Forget your Vietnamese pot-bellied pigs, your Andean chinchillas, your African pygmy hedgehogs and your North American chipmunks: apparently tiny Irish cattle are the latest en-vogue pet for forward-thinking families. Spurred on by high food prices and a growing desire to “get back to basics” on the nutrition front, people, it seems, are going gaga for miniature cows, and the most popular breed – the Dexter – hails from Ireland.

Pet cow with benefits

According to an article I read over the weekend, for anywhere between €250 and €2,500 (presumably depending on the pedigree) you can get yourself a mini food factory that stands no taller than a large dog, produces around 9 litres of milk every day, keeps your grass trimmed and will make a popular family pet for a few years before eventually filling your freezer with high-quality beef.

Families across the UK, it seems, are turning to Dexters, and launching themselves into very-small-scale farming. Registrations of the breed, which originated in the south of Ireland as the perfect “cottager’s” cow, have more than doubled since the millennium, according to the Dexter Cattle Society. But the traditional miniature breed isn’t having it all its own way; keen to jump on the miniature band wagon, people are busy creating miniature versions of other popular breeds, including the Mini-Hereford and Lowline-Angus.

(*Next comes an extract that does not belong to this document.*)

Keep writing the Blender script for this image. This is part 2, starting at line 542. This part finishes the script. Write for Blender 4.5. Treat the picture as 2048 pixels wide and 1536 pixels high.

A single Dexter cow will, in theory provide as much milk as a family can use, and a single calf each year that can then be grown on for meat. With concerns over the quality and health implications of intensively reared meats, and food prices heading skyward at an alarming rate, its easy to see why mini cows are catching on. I’ve no doubt the girls would love one, but I can think of a few downsides.